Take a peek through the pinhole camera
Take a peek through the pinhole camera
Visitors to Toi Pōneke Gallery this month get the chance to explore the fascinating process of pinhole photography. The new exhibition – Light and Truth – opens on Friday 28 January and features beautiful photographs taken using pinhole cameras, as well as a large-scale, walk-in camera obscura (an optical device that projects an image of its surroundings onto a screen).
Light and Truth captures moments of local, personal and photographic history, while exploring the process of pinhole photography. Artists Alastair McAra, Shaun Matthews and Deidra Sullivan are all familiar with this method of photography, having photographed with pinholes throughout their careers.
The trio describe themselves as being part of a slow photography movement.
“We’ve collaborated on this exhibition to draw attention to this back-to-basics method. The simplicity and beauty of the process serves as a reminder that not all photography has gone digital,” says Alastair.

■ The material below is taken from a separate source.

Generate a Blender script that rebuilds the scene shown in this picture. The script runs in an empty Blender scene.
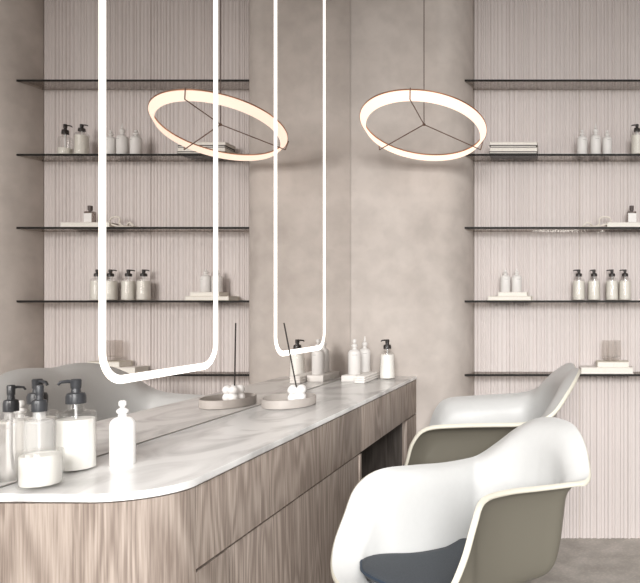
import bpy, bmesh, math, random
from mathutils import Vector, Matrix
rnd = random.Random(7)
SC = bpy.context.scene
COL = SC.collection
PI = math.pi

# ---------------------------------------------------------------- measures
U = 0.0045                 # metres per photo pixel at the distance of the concrete wall
F = 640.0                  # focal length in photo pixels
DC = F * U                 # camera to concrete wall
EYE = 229 * 1.0736 * U     # eye height
XM = -211.2 * U            # mirror plane
TOP = EYE - 67 * U         # countertop surface
YF = 1.0736 * DC           # fluted panelling

def X(px, d): return (px - 562) * d * U
def Y(d): return d * DC
def Z(py, d): return EYE - (py - 309) * d * U

# ---------------------------------------------------------------- materials
def newmat(name):
    m = bpy.data.materials.new(name); m.use_nodes = True
    nt = m.node_tree
    return m, nt, nt.nodes, nt.links, nt.nodes['Principled BSDF']

def plain(name, col, rough=.5, metal=0, spec=.5, noise=.04, scale=60, coat=0):
    m, nt, N, L, b = newmat(name)
    tc = N.new('ShaderNodeTexCoord'); nz = N.new('ShaderNodeTexNoise'); nz.inputs['Scale'].default_value = scale
    L.new(tc.outputs['Object'], nz.inputs['Vector'])
    rp = N.new('ShaderNodeValToRGB')
    rp.color_ramp.elements[0].position = .3; rp.color_ramp.elements[1].position = .7
    rp.color_ramp.elements[0].color = tuple(c * (1 - noise) for c in col) + (1,)
    rp.color_ramp.elements[1].color = tuple(min(1, c * (1 + noise)) for c in col) + (1,)
    L.new(nz.outputs['Fac'], rp.inputs['Fac']); L.new(rp.outputs['Color'], b.inputs['Base Color'])
    b.inputs['Roughness'].default_value = rough; b.inputs['Metallic'].default_value = metal
    b.inputs['Specular IOR Level'].default_value = spec
    b.inputs['Coat Weight'].default_value = coat
    return m

def emit(name, col, s):
    m, nt, N, L, b = newmat(name)
    b.inputs['Base Color'].default_value = (.2, .19, .18, 1)
    b.inputs['Emission Color'].default_value = col + (1,)
    b.inputs['Emission Strength'].default_value = s
    return m

def thin_glass(name, tint, refl=.08, edge=.35, rough=.03):
    m, nt, N, L, b = newmat(name)
    N.remove(b); out = N['Material Output']
    tr = N.new('ShaderNodeBsdfTransparent'); tr.inputs['Color'].default_value = tint + (1,)
    gl = N.new('ShaderNodeBsdfGlossy'); gl.inputs['Roughness'].default_value = rough
    gl.inputs['Color'].default_value = (.9, .9, .9, 1)
    lw = N.new('ShaderNodeLayerWeight'); lw.inputs['Blend'].default_value = .25
    mr = N.new('ShaderNodeMapRange'); mr.inputs['To Min'].default_value = refl; mr.inputs['To Max'].default_value = edge
    L.new(lw.outputs['Facing'], mr.inputs['Value'])
    mx = N.new('ShaderNodeMixShader'); L.new(mr.outputs['Result'], mx.inputs['Fac'])
    L.new(tr.outputs[0], mx.inputs[1]); L.new(gl.outputs[0], mx.inputs[2]); L.new(mx.outputs[0], out.inputs['Surface'])
    return m

def frosted(name):
    m, nt, N, L, b = newmat(name); out = N['Material Output']
    b.inputs['Base Color'].default_value = (.85, .84, .82, 1); b.inputs['Roughness'].default_value = .15
    tr = N.new('ShaderNodeBsdfTransparent'); tr.inputs['Color'].default_value = (.97, .97, .965, 1)
    mx = N.new('ShaderNodeMixShader'); mx.inputs['Fac'].default_value = .30
    L.new(tr.outputs[0], mx.inputs[1]); L.new(b.outputs[0], mx.inputs[2]); L.new(mx.outputs[0], out.inputs['Surface'])
    return m

def mat_concrete():
    m, nt, N, L, b = newmat('concrete_plaster')
    tc = N.new('ShaderNodeTexCoord')
    n1 = N.new('ShaderNodeTexNoise'); n1.inputs['Scale'].default_value = 2.2; n1.inputs['Detail'].default_value = 8; n1.inputs['Distortion'].default_value = .6
    n2 = N.new('ShaderNodeTexNoise'); n2.inputs['Scale'].default_value = 14; n2.inputs['Detail'].default_value = 9; n2.inputs['Distortion'].default_value = .2
    L.new(tc.outputs['Object'], n1.inputs['Vector']); L.new(tc.outputs['Object'], n2.inputs['Vector'])
    r1 = N.new('ShaderNodeValToRGB'); e = r1.color_ramp.elements
    e[0].position = .32; e[0].color = (.47, .42, .385, 1); e[1].position = .68; e[1].color = (.61, .555, .515, 1)
    L.new(n1.outputs['Fac'], r1.inputs['Fac'])
    r2 = N.new('ShaderNodeValToRGB'); e = r2.color_ramp.elements
    e[0].position = .35; e[0].color = (.93, .93, .93, 1); e[1].position = .62; e[1].color = (1.03, 1.03, 1.03, 1)
    L.new(n2.outputs['Fac'], r2.inputs['Fac'])
    mx = N.new('ShaderNodeMix'); mx.data_type = 'RGBA'; mx.blend_type = 'MULTIPLY'; mx.inputs['Factor'].default_value = 1
    L.new(r1.outputs['Color'], mx.inputs['A']); L.new(r2.outputs['Color'], mx.inputs['B'])
    L.new(mx.outputs['Result'], b.inputs['Base Color'])
    b.inputs['Roughness'].default_value = .75; b.inputs['Specular IOR Level'].default_value = .25
    bp = N.new('ShaderNodeBump'); bp.inputs['Strength'].default_value = .12; bp.inputs['Distance'].default_value = .004
    L.new(n2.outputs['Fac'], bp.inputs['Height']); L.new(bp.outputs['Normal'], b.inputs['Normal'])
    return m

def mat_floor():
    m, nt, N, L, b = newmat('speckled_stone_floor')
    tc = N.new('ShaderNodeTexCoord')
    n1 = N.new('ShaderNodeTexNoise'); n1.inputs['Scale'].default_value = 9; n1.inputs['Detail'].default_value = 9
    vo = N.new('ShaderNodeTexVoronoi'); vo.inputs['Scale'].default_value = 70
    L.new(tc.outputs['Object'], n1.inputs['Vector']); L.new(tc.outputs['Object'], vo.inputs['Vector'])
    r1 = N.new('ShaderNodeValToRGB'); e = r1.color_ramp.elements
    e[0].position = .3; e[0].color = (.30, .278, .25, 1); e[1].position = .7; e[1].color = (.47, .44, .405, 1)
    L.new(n1.outputs['Fac'], r1.inputs['Fac'])
    r2 = N.new('ShaderNodeValToRGB'); e = r2.color_ramp.elements
    e[0].position = 0; e[0].color = (1.15, 1.12, 1.1, 1); e[1].position = .55; e[1].color = (.92, .92, .92, 1)
    L.new(vo.outputs['Distance'], r2.inputs['Fac'])
    mx = N.new('ShaderNodeMix'); mx.data_type = 'RGBA'; mx.blend_type = 'MULTIPLY'; mx.inputs['Factor'].default_value = 1
    L.new(r1.outputs['Color'], mx.inputs['A']); L.new(r2.outputs['Color'], mx.inputs['B'])
    L.new(mx.outputs['Result'], b.inputs['Base Color']); b.inputs['Roughness'].default_value = .45
    return m

def mat_marble():
    m, nt, N, L, b = newmat('white_marble')
    tc = N.new('ShaderNodeTexCoord'); mp = N.new('ShaderNodeMapping')
    mp.inputs['Rotation'].default_value = (0, 0, .9); mp.inputs['Scale'].default_value = (2.4, 1.2, 1)
    L.new(tc.outputs['Object'], mp.inputs['Vector'])
    n1 = N.new('ShaderNodeTexNoise'); n1.inputs['Scale'].default_value = 3.2; n1.inputs['Detail'].default_value = 9; n1.inputs['Distortion'].default_value = 1.4
    L.new(mp.outputs['Vector'], n1.inputs['Vector'])
    r1 = N.new('ShaderNodeValToRGB'); e = r1.color_ramp.elements
    e[0].position = .33; e[0].color = (.58, .57, .565, 1); e[1].position = .54; e[1].color = (.90, .895, .885, 1)
    L.new(n1.outputs['Fac'], r1.inputs['Fac']); L.new(r1.outputs['Color'], b.inputs['Base Color'])
    b.inputs['Roughness'].default_value = .22
    return m

def mat_oak(seed, dark=1.0, horizontal=False):
    m, nt, N, L, b = newmat('grey_oak_veneer')
    tc = N.new('ShaderNodeTexCoord'); mp = N.new('ShaderNodeMapping')
    mp.inputs['Location'].default_value = (seed * 1.7, seed * .9, seed * .37)
    mp.inputs['Scale'].default_value = (1, 1, .16)
    L.new(tc.outputs['Object'], mp.inputs['Vector'])
    # veneer leaves: a random tone per strip along the length
    sx = N.new('ShaderNodeSeparateXYZ'); L.new(tc.outputs['Object'], sx.inputs[0])
    ad = N.new('ShaderNodeMath'); ad.operation = 'ADD'; L.new(sx.outputs['Y'], ad.inputs[0]); L.new(sx.outputs['X'], ad.inputs[1])
    mu = N.new('ShaderNodeMath'); mu.operation = 'MULTIPLY'; mu.inputs[1].default_value = 8.3; L.new(ad.outputs[0], mu.inputs[0])
    fl = N.new('ShaderNodeMath'); fl.operation = 'FLOOR'; L.new(mu.outputs[0], fl.inputs[0])
    wn = N.new('ShaderNodeTexWhiteNoise'); wn.noise_dimensions = '1D'; L.new(fl.outputs[0], wn.inputs['W'])
    va = N.new('ShaderNodeVectorMath'); va.operation = 'ADD'; L.new(mp.outputs['Vector'], va.inputs[0])
    sc = N.new('ShaderNodeVectorMath'); sc.operation = 'SCALE'; sc.inputs['Scale'].default_value = 3
    L.new(wn.outputs['Color'], sc.inputs[0]); L.new(sc.outputs[0], va.inputs[1])
    wv = N.new('ShaderNodeTexNoise'); wv.inputs['Scale'].default_value = 6; wv.inputs['Detail'].default_value = 2; wv.inputs['Distortion'].default_value = .4
    L.new(va.outputs[0], wv.inputs['Vector'])
    sn = N.new('ShaderNodeMath'); sn.operation = 'MULTIPLY'; sn.inputs[1].default_value = 115; L.new(wv.outputs['Fac'], sn.inputs[0])
    si = N.new('ShaderNodeMath'); si.operation = 'SINE'; L.new(sn.outputs[0], si.inputs[0])
    mp2 = N.new('ShaderNodeMapping'); mp2.inputs['Scale'].default_value = (1, 1, .03); L.new(tc.outputs['Object'], mp2.inputs['Vector'])
    fine = N.new('ShaderNodeTexNoise'); fine.inputs['Scale'].default_value = 330; fine.inputs['Detail'].default_value = 4; L.new(mp2.outputs['Vector'], fine.inputs['Vector'])
    a1 = N.new('ShaderNodeMath'); a1.operation = 'MULTIPLY_ADD'; a1.inputs[1].default_value = .13; L.new(si.outputs[0], a1.inputs[0]); L.new(fine.outputs['Fac'], a1.inputs[2])
    a2 = N.new('ShaderNodeMath'); a2.operation = 'MULTIPLY_ADD'; a2.inputs[1].default_value = .13; L.new(wn.outputs['Value'], a2.inputs[0]); L.new(a1.outputs[0], a2.inputs[2])
    r1 = N.new('ShaderNodeValToRGB'); e = r1.color_ramp.elements
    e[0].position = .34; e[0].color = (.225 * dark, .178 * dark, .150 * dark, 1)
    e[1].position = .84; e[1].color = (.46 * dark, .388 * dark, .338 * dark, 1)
    L.new(a2.outputs[0], r1.inputs['Fac']); L.new(r1.outputs['Color'], b.inputs['Base Color'])
    b.inputs['Roughness'].default_value = .55; b.inputs['Specular IOR Level'].default_value = .3
    return m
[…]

Alastair’s work makes use of the ‘otherworldliness’ look that pinhole photography creates to explore nostalgia and childhood memory. Combining recollections from his own childhood and that of his two-year-old daughter, his photographs capture a sense of memory and the daydreams of childhood.
Deidra is interested in the history of photography and has spent time scouring second-hand stores and Trade-me for antique Victorian visiting cards. These were used as social calling cards They feature beautiful decorative designs alongside evocative studio portraits. Deidra documents her collection with a labour-intensive technique using liquid light on glass plates.
Shaun is using hand-tinted, postcard-style photographs to pay homage to the Botanic Garden. “I love the way the photographs look so artificial,” says Shaun. “The Botanic Gardens are already a constructed and controlled environment, and using the postcard style removes the images further from reality.”
To demonstrate the phenomenon of pinhole imagery the artists have also constructed a walk-in ‘camera obscura’ within the gallery space. Visitors will enter through a door into a darkened area at the end of the gallery and be able to see the scene from Abel Smith Street projected onto the wall from a tiny hole.
An artist’s floor talk will take place at 6pm on Tuesday 1 February. They’ll also run a workshop on Saturday 12 February at 10am, where people are invited to get creative with their own pinhole camera.
Light and Truth opens at 5.30pm on 27 January at Toi Pōneke Gallery, 61 Abel Smith Street – just up the road from Real Groovy.